Background
For the last 10 years, the team behind MoneyOnFIRE have been building different applications on AWS. We were early serverless adopters and AWS Lambda and, to give AWS full credit, Lambda was a vast improvement over what came before.
The first version of MoneyOnFIRE was built on AWS as a serverless architecture. However, as our demands grew and found we were spending too much time on AWS vs Product and our Developer Experience was poor. After one too many AWS frustrations, we decided to try migrating everything to Vercel.
This post documents our experience, the tradeoffs we found, and whether it was worth it.
Our Architecture
The Architecture of MoneyOnFIRE is pretty close to the serverless web app reference architecture: a very common architecture for many SaaS products.

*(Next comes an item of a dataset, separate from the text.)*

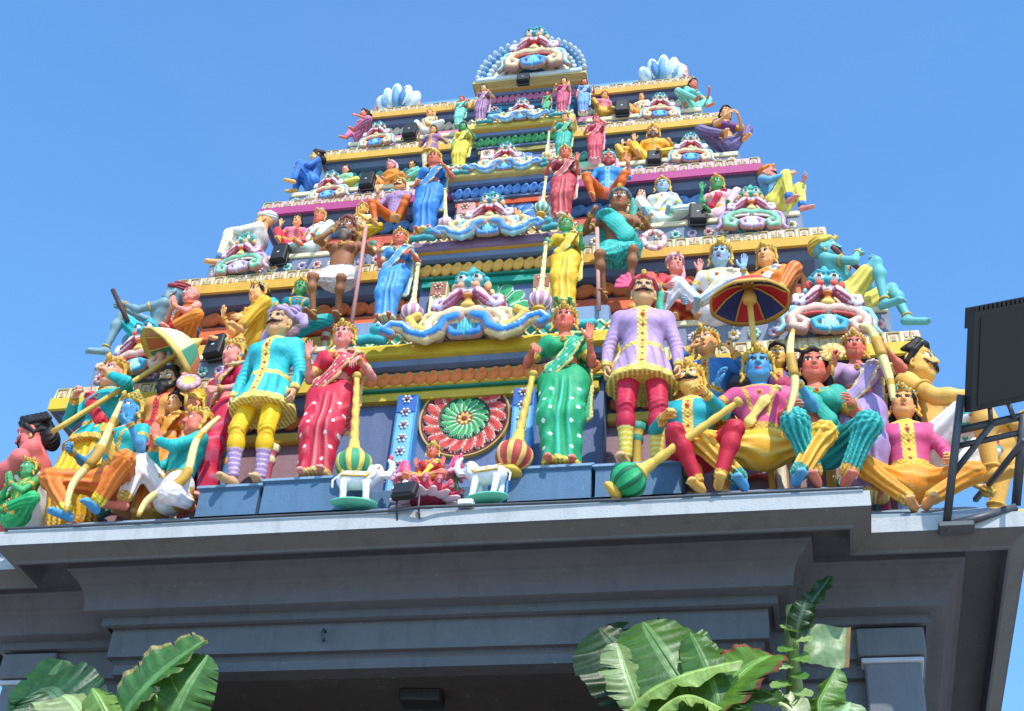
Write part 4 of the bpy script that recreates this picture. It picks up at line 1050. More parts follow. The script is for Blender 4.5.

The only unusual requirement that MoneyOnFIRE may have is that the main lambda function is very compute-intensive. Every time the user clicks we:
- 'Run' their main scenario which is ~70 years of month by month, account by account with tax calculations.
- There are a few optimization problems within a sceanrio run which may cause us to explore several paths (run the 70 years multiple times)
- We then run ~12 different scenarios to show things like different expenses or market returns. Each of these scenarios is a completely fresh run of the above.
For reference, a spreadhsheet implementation of a single plan took 5-10 seconds to run. Getting access to dependable (low spin up, high flops) lambda compute was a key issue.
The Bakeoff
In essence, it is a straight contest - where is it 'better' to build the SaaS serverless architecture; AWS or Vercel? Which one is quicker, cheaper, most secure and with the least ongoing maintenance effort?
Our Takeaways
We made the point before but our architecture is very much in the wheelhouse of Vercel - so YMMV depending on your architecture. However, we do wonder how many startups now start with this architecture and whether Vercel is now catching this market.
Dev experience really matters. To find issues in logs, to issue fixes, to test, to deploy, to have confidence in that deploy.
It's not that it is impossible to build any of these features on AWS. Of course it is possible. The question is time. The default AWS dev experience is really quite poor (and Amplify is so bad that its not up for discussion).
Our big concern was whether there was something we wanted to do that Vercel would not support and we would be unable to leave the ecosystem. However, we haven't found anything - perhaps because we conform to their target architecture so YMMV. If we do then we might run a special back end service back on AWS. So far, there hasn't really been any downside.
Conclusion
Ultimately, after doing a few tests to derisk we moved our entire application to Vercel over one weekend and deleted a lot of excess code. When we look at our repo now its 99% our application and 1% infrastructure. That makes us happy.